Uber landed in Pittsburgh in 2015, when it announced its intention to become a self-driving force. It poached more than 40 researchers from Carnegie Mellon University, which has one of the country's best robotics programs and a long history in autonomy.
Suddenly, scientists who had toiled for decades on projects many considered irrelevant had greater opportunity to bring their technology into the real world, where it could generate profits and save lives. (It helped that the Steel City's lower real estate prices and booming arts and restaurant scene made it a real nice place to do cutting-edge robotics work.) In less than two years, evidence of their efforts cruised about town, in the form of self-driving Ford Fusions.
“When Uber first came into town, there was no one doing what they were doing,” says Jackie Erickson, who founded the Pittsburgh Robotics Network last fall. “They could pick the brightest people to work on the something that was extremely meaningful, the hardest problem in the world.”
The rosy picture has faded a bit. In the past year, amid reports of clashes between the self-driving team in Pittsburgh and the trucking-focused unit run out of San Francisco (formerly helmed by Levandowski), some of that top roboticist talent left. Peter Rander, one of those poached CMU roboticists who became engineering lead at the ATG, founded Argo AI, joined by autonomous vehicle engineer Brett Browning. Aurora picked up Drew Bagnell, Uber’s head of perception and computer vision. But turnover is typical in booming industries with limited talent pools. “The competition for talent is fierce, at all levels, but there are companies who are really interested in getting senior people who have been in the field for 15 years,” says Steve DiAntonio, president and CEO of Carnegie Robotics.

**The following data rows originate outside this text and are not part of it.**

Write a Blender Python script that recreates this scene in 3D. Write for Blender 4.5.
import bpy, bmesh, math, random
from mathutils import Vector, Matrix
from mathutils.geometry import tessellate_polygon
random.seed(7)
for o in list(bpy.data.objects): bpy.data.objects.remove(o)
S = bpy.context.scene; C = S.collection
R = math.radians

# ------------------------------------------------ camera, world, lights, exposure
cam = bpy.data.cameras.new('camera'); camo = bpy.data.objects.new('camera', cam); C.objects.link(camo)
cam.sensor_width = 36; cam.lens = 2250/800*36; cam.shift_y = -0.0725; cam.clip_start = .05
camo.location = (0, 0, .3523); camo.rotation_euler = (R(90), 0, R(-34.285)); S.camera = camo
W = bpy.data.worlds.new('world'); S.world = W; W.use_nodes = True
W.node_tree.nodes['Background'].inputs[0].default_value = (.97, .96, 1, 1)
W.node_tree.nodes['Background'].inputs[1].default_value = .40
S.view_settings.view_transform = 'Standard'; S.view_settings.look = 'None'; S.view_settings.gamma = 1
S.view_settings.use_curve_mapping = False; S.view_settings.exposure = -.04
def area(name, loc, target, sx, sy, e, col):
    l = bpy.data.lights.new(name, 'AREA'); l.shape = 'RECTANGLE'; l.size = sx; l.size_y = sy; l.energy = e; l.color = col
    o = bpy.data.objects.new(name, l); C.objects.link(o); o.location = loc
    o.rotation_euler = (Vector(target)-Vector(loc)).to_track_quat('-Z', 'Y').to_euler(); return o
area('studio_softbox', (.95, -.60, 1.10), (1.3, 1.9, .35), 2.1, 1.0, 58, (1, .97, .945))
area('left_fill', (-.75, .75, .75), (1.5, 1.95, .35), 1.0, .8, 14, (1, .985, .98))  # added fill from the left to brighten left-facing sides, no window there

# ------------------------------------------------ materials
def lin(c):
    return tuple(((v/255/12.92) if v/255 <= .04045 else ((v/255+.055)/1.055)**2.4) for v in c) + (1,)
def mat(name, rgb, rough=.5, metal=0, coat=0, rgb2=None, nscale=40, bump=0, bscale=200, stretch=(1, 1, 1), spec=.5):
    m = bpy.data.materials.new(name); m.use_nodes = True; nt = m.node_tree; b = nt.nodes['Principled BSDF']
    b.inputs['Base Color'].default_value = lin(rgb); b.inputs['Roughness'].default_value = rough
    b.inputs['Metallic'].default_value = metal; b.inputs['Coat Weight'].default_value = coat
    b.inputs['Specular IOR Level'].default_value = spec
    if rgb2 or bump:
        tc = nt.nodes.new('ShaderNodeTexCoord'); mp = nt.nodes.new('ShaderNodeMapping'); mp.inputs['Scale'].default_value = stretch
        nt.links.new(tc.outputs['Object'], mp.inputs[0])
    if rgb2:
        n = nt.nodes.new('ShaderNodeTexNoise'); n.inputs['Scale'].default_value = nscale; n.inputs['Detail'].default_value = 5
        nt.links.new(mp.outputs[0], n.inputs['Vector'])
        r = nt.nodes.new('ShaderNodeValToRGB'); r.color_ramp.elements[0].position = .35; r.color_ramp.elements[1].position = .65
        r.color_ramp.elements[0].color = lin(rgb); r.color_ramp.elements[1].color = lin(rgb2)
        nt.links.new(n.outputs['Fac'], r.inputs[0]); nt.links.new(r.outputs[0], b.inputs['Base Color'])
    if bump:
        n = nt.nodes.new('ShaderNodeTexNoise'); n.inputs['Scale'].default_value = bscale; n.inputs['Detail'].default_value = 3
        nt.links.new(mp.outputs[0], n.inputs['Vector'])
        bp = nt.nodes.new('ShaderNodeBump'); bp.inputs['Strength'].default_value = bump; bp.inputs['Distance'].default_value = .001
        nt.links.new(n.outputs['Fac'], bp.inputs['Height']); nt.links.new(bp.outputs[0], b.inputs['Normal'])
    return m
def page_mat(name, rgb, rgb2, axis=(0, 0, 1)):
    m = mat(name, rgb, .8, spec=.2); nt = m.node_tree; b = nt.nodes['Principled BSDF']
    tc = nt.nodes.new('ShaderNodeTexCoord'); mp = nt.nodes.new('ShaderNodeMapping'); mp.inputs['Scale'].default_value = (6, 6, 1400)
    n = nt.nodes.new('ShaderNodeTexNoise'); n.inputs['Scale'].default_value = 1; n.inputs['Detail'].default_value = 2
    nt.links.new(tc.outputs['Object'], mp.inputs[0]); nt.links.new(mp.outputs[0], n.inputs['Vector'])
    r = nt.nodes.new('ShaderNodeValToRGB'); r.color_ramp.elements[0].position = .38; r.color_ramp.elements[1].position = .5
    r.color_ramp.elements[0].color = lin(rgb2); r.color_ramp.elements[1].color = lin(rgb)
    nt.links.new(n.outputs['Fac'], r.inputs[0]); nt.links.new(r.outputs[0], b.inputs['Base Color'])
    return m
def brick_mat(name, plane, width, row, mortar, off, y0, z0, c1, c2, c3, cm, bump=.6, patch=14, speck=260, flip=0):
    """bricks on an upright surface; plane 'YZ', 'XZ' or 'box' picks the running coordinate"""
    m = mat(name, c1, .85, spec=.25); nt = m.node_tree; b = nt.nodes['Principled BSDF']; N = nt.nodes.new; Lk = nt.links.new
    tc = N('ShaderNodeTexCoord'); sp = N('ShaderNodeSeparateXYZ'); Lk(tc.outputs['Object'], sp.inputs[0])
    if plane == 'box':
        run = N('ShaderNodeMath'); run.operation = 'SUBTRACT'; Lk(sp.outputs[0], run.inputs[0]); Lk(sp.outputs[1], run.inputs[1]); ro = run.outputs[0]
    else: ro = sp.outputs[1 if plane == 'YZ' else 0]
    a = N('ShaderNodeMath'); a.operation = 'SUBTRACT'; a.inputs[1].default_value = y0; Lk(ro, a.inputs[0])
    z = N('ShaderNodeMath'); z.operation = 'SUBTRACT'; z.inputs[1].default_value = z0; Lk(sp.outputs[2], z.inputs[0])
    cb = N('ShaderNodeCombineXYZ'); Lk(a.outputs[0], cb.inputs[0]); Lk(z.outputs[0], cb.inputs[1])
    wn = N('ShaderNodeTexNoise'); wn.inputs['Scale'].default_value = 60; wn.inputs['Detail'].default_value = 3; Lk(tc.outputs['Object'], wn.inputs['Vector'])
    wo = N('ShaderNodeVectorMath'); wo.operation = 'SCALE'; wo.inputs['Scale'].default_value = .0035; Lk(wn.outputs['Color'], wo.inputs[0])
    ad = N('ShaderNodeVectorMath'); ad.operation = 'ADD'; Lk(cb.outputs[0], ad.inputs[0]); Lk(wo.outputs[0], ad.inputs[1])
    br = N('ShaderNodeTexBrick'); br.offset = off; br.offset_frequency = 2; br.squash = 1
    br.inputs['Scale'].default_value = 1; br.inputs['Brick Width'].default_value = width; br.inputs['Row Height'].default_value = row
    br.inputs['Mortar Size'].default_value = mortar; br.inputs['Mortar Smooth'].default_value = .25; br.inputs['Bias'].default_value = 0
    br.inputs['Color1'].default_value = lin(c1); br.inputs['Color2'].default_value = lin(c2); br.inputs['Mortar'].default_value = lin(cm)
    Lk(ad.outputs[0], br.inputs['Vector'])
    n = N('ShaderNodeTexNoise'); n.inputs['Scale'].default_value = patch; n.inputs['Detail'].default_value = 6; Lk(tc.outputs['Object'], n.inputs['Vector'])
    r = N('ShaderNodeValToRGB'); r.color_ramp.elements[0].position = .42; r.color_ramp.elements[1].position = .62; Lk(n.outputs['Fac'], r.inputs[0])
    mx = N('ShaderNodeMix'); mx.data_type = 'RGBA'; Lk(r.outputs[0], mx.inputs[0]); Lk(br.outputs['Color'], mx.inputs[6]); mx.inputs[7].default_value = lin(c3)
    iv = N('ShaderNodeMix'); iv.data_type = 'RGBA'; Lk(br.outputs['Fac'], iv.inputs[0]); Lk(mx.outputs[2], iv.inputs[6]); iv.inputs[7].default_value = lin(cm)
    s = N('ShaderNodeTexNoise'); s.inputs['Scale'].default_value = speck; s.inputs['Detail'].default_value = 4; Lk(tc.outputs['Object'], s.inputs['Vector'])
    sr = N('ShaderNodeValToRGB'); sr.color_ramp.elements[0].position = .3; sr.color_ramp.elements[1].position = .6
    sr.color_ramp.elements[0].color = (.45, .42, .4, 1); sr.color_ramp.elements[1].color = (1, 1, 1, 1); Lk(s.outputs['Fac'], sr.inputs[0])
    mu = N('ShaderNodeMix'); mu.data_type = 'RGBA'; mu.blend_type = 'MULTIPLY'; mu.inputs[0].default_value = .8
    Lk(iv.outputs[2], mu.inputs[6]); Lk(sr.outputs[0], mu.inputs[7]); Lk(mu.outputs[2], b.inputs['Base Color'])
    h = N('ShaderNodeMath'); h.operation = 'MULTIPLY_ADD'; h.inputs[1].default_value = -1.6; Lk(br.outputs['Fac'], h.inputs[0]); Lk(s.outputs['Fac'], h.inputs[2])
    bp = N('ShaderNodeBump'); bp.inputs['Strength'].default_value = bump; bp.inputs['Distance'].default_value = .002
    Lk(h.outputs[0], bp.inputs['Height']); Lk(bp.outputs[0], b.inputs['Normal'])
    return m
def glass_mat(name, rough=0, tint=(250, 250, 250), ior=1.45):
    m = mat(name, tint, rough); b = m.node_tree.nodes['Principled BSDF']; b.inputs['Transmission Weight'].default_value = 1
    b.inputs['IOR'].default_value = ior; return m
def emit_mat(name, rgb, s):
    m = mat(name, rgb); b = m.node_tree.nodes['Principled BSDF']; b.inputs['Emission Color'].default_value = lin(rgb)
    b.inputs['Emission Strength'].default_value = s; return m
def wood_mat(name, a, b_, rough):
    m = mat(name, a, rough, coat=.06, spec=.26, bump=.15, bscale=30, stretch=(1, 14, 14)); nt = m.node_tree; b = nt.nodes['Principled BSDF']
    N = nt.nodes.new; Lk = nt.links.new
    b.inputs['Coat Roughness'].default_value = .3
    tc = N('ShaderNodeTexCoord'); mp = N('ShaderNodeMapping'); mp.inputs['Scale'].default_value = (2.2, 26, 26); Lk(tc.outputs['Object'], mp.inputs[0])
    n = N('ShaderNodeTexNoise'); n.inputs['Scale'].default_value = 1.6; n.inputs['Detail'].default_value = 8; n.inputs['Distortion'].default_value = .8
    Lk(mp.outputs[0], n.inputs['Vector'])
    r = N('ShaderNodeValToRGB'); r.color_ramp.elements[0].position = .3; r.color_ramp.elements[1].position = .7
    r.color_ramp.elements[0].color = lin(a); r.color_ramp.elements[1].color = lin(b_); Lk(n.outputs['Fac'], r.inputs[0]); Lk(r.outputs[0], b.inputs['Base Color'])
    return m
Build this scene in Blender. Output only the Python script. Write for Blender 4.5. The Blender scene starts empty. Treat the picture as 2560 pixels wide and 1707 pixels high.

And plenty of smart people remain at Uber. John Bares, the former head of the National Robotics Engineers Center, is still Uber ATG operations director. Uber hired AI superstar Raquel Urtasun (and some of her researchers) out of the University of Toronto last month, launching another R&D outpost in the Great White North.
Meanwhile, local robotics researchers and entrepreneurs say Uber’s crises don't get the same kind of play in Pittsburgh they do in Silicon Valley. “It hasn’t been sensationalized here,” says Jorgen Pedersen, CEO of the robotics company RE2 Robotics. “People are just heads down, engineering, solving hard problems, and making progress.”
Researchers bound to Uber have good reasons to stay put. First, autonomous vehicles take years to develop. “If we were talking about a technology that anyone could just whip up in their basement over the course of a couple of weeks, maybe people would be making more moves,” says Mike Wagner, Pittsburgh-based co-founder and CEO of Edge Case Research, an automation software testing and consulting company.
Second, building a safe autonomous car requires vast datasets, the kind that take manpower to build, and fleets of vehicles to test your tech on. You also need a teams, where each member is responsible for handling a different self-driving challenge—computer vision, the mapping, hardware, artificial intelligence. For now, Uber is one of the few companies that can provide the cash to fund all that, and keep it flowing.
That longer time horizon also makes engineers less likely to jump ship based on moments of rockiness and instability. “Engineers evalsuate the likelihood of success at a particular company over the long run and they may be less moved by the crisis of the day,” says David Kalson, a lawyer at the firm Cohen & Grigsby, who advises robotics companies in the Pittsburgh area.
Plus, the Silicon Valley glorification of the disruptor doesn't play everywhere. “It’s not just about the entrepreneurial instinct," says Wagner. "It’s really about the technology. Engineers see where they can make the most continuing impact." Abandoning the company giving you a chance to do that is a little more challenging and a little less appealing in that light.
Yet Uber’s self-driving program has many challenges ahead. Employees tire of the constant shuffling up top. Workloads can be onerous. Fatter paychecks might be out there. And the partners Uber needs to bring a product to market may not want to work with the scandal-covered company.
Then, of course, there’s Waymo, and the lawsuit that got Anthony Levandowski fired in the first place. Uber has dodged the worst of it thus far, avoiding a preliminary injunction that could have paused or even shut down its self-driving program. But if Waymo wins this one, it threatens to cut off something that autonomous vehicle research needs desperately: the money. No checks mean no engineers means no self-driving cars. No self-driving cars means no future Uber. For now, at least, the self-driving cars roll along.